Once we were checked into our hotel in Singapore, and turned on the TV – THEN we found out what was happening with the election process and that truly NOBODY knew who was President! It was crazy trying to watch the news to catch up with what was happening. I think several of us were glued to the television set. Finally after I’d had enough, we left our hotel to go hang out in the city of Singapore.

We spent a few relaxing days in Singapore and to have some down time to experience the city, and most importantly to get away and process and debrief our past weeks in India.

I processed how easy it would be for me to leave this trip knowing without a doubt that what we did was beneficial in a long term plan and that every single person we met would be involved in a future plan. Not left behind, not forgotten (not – ladies and gentlemen – the white people have left – lets get on with our lives as normal). It was super comforting to me knowing that a local team of pastors were there.
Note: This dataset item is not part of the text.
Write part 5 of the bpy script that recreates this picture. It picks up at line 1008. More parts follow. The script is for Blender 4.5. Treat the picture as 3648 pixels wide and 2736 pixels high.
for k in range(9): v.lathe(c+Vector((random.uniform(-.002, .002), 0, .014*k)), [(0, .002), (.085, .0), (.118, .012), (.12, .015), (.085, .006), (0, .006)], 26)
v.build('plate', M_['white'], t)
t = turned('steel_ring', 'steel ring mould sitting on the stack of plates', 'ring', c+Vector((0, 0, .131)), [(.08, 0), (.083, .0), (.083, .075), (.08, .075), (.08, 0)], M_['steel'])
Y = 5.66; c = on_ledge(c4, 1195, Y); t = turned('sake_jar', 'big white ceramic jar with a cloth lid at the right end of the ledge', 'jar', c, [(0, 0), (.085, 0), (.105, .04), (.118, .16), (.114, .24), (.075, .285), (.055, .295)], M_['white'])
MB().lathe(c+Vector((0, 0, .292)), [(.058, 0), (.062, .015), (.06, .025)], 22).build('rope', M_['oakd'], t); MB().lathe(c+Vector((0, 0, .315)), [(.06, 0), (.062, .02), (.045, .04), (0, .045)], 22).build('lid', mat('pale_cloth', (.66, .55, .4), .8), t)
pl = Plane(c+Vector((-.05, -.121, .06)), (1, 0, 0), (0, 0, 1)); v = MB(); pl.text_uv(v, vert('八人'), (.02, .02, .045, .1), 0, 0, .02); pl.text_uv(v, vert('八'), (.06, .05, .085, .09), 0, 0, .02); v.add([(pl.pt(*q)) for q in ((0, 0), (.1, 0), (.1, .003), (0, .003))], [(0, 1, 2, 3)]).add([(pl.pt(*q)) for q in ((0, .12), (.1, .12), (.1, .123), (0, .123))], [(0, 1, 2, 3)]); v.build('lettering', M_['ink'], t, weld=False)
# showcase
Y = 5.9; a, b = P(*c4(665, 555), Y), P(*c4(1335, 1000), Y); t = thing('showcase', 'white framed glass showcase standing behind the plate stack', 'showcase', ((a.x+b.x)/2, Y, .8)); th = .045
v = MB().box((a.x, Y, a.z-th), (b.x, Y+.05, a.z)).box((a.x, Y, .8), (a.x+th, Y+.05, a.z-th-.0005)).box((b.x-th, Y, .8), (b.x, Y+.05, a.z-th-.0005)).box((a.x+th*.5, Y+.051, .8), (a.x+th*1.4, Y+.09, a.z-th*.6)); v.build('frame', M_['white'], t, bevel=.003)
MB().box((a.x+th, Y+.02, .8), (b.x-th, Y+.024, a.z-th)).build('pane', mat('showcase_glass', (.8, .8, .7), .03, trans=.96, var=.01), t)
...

At this point I began processing short term mission trips a little bit. How useful are they – do they help, do they hurt. What’s the purpose? I didn’t want to go someplace, share Christ with a bunch of people and then leave them with no follow up plan. This type of thing made my heart hurt and I was truly grateful that I could leave this time knowing this would NOT be happening. I was also thankful for meeting a man like Peter Kashung who left such an impression on my life. What a mighty man of God! How passionate he is about reaching his own country. Am I that passionate about reaching my own? He challenged me to my core. Later on I would come in contact with his daughter again that completely took me by surprise…that story will come later!

Oh, and on the way home our flight was delayed in Singapore and all of the team blamed it on me! By then they knew of my previous stories of flight delays, cancellations, lost luggage…they all told me that they didn’t want to be on the same plane as “the princess!” hahaha! I love these people! So thankful to not only have friends now all over the world, but all over the United States too!